### [STORED DATA]
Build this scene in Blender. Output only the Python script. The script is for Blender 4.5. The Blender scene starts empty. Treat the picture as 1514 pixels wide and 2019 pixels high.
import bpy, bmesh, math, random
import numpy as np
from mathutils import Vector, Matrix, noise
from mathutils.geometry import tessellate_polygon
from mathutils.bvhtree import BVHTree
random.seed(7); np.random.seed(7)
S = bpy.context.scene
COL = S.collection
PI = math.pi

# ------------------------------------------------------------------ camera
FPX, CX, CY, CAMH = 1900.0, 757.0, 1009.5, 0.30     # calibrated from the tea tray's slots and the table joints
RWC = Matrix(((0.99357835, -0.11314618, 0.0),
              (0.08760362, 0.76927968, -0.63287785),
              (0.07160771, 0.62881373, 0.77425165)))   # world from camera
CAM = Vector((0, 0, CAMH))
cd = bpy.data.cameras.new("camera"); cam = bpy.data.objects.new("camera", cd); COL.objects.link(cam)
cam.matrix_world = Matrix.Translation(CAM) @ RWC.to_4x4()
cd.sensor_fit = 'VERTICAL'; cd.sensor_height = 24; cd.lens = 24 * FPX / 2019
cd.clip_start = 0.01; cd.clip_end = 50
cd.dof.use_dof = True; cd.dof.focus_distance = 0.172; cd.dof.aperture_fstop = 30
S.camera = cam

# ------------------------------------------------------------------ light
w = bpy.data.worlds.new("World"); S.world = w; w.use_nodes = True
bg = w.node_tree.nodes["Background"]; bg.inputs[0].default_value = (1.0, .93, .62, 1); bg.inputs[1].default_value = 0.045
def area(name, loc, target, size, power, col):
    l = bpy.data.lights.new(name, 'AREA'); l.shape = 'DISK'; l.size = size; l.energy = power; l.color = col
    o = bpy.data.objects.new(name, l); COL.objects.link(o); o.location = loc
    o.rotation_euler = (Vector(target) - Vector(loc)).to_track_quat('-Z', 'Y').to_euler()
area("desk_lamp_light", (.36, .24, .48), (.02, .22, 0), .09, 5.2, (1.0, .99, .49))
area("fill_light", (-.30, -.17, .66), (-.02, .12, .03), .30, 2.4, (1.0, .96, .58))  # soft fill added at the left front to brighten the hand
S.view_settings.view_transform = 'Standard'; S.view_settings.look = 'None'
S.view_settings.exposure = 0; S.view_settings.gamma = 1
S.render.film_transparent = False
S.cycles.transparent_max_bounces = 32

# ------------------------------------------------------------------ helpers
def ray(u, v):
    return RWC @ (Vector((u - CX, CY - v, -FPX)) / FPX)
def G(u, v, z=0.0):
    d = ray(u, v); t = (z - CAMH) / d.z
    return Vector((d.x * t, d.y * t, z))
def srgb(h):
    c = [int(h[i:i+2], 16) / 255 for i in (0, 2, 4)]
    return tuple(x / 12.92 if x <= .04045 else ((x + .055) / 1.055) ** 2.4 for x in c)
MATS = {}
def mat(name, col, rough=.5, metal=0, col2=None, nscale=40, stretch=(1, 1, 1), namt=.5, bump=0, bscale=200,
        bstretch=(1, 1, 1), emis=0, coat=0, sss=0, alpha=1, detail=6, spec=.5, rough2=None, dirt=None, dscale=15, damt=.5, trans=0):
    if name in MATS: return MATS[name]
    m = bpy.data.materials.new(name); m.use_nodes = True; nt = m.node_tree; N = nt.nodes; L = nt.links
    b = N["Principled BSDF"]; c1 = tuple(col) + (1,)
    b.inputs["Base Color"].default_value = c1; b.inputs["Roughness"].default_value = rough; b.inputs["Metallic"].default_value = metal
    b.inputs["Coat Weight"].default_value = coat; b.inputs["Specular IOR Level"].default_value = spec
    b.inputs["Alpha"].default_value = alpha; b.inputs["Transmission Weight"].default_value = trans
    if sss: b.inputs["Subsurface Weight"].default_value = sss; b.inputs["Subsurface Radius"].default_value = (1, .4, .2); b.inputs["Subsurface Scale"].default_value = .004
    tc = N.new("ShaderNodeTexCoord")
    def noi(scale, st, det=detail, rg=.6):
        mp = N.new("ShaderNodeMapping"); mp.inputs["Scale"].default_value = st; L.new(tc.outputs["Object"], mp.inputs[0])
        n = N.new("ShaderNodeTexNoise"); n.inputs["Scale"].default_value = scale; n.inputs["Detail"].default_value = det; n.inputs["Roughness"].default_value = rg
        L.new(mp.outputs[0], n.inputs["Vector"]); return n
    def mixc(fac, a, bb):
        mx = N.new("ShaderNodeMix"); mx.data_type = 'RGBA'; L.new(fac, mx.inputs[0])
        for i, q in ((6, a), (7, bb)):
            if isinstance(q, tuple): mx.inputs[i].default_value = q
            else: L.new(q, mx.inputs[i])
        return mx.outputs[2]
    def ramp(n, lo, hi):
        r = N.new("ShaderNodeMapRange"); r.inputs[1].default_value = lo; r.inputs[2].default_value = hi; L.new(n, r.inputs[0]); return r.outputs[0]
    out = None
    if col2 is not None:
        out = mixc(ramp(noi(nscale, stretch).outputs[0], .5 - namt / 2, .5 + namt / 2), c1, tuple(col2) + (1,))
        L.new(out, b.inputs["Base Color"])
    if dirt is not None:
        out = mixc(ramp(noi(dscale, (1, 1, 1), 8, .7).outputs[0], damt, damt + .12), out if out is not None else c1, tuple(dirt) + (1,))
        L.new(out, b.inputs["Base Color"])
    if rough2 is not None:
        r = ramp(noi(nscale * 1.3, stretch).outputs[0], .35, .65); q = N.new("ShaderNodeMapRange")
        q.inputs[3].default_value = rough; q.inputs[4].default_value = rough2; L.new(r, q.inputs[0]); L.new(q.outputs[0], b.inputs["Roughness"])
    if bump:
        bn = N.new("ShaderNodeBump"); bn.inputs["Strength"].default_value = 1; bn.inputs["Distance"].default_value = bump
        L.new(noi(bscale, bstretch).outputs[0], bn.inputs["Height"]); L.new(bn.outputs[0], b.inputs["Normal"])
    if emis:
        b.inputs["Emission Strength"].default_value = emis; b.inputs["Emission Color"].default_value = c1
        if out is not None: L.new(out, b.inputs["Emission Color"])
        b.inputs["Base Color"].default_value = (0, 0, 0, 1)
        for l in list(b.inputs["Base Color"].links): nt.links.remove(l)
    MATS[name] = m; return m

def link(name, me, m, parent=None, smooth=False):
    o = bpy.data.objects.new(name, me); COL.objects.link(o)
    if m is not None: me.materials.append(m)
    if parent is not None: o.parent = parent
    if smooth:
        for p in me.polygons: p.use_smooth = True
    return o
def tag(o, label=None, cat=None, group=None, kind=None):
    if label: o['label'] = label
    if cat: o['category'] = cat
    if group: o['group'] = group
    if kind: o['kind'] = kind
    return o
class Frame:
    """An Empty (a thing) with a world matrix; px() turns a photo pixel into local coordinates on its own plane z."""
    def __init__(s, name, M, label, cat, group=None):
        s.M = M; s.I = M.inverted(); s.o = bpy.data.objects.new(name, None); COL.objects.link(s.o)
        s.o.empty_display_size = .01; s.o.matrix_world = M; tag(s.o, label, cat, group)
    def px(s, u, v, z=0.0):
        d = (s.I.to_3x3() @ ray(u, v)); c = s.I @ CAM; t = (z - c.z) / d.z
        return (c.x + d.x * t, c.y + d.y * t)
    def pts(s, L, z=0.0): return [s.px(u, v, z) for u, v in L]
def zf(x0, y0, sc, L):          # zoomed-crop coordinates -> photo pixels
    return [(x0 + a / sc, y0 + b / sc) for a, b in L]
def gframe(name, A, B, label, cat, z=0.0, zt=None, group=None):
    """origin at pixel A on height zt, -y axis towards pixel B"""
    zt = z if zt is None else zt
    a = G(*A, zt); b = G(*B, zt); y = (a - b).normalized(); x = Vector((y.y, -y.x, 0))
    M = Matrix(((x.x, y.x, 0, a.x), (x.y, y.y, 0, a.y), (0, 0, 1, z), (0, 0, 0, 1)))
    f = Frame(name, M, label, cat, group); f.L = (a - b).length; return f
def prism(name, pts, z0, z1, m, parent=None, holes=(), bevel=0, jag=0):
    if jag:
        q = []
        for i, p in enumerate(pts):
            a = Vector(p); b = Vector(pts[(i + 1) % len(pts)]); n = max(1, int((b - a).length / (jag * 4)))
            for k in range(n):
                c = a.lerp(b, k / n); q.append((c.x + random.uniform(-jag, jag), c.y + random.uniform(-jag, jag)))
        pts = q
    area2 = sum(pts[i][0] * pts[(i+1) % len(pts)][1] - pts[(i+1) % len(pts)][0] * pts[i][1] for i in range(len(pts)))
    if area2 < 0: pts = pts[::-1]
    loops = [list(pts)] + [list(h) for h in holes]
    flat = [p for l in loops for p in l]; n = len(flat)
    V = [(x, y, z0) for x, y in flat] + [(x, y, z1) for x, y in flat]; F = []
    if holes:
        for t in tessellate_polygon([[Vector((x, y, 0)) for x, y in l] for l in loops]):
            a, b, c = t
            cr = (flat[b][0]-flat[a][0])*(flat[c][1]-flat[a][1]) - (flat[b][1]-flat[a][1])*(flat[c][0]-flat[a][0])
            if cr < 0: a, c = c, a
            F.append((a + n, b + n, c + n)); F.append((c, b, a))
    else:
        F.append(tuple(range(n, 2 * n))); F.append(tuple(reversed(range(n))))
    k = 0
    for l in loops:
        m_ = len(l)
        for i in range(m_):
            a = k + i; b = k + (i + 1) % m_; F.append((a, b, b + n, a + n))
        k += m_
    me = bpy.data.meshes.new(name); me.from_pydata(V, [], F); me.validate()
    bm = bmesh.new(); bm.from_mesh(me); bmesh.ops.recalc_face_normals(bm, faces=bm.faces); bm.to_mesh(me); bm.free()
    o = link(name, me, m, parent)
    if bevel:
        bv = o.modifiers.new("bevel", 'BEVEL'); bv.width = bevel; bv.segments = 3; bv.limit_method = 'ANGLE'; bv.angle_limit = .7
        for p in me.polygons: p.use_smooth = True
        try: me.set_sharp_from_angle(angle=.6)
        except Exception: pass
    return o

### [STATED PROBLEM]
Beginning at the top of the data, please return every line until and including the line containing "S.camera = cam", copied exactly, and nothing past it.

### [WRITTEN SOLUTION]
Build this scene in Blender. Output only the Python script. The script is for Blender 4.5. The Blender scene starts empty. Treat the picture as 1514 pixels wide and 2019 pixels high.
import bpy, bmesh, math, random
import numpy as np
from mathutils import Vector, Matrix, noise
from mathutils.geometry import tessellate_polygon
from mathutils.bvhtree import BVHTree
random.seed(7); np.random.seed(7)
S = bpy.context.scene
COL = S.collection
PI = math.pi

# ------------------------------------------------------------------ camera
FPX, CX, CY, CAMH = 1900.0, 757.0, 1009.5, 0.30     # calibrated from the tea tray's slots and the table joints
RWC = Matrix(((0.99357835, -0.11314618, 0.0),
              (0.08760362, 0.76927968, -0.63287785),
              (0.07160771, 0.62881373, 0.77425165)))   # world from camera
CAM = Vector((0, 0, CAMH))
cd = bpy.data.cameras.new("camera"); cam = bpy.data.objects.new("camera", cd); COL.objects.link(cam)
cam.matrix_world = Matrix.Translation(CAM) @ RWC.to_4x4()
cd.sensor_fit = 'VERTICAL'; cd.sensor_height = 24; cd.lens = 24 * FPX / 2019
cd.clip_start = 0.01; cd.clip_end = 50
cd.dof.use_dof = True; cd.dof.focus_distance = 0.172; cd.dof.aperture_fstop = 30
S.camera = cam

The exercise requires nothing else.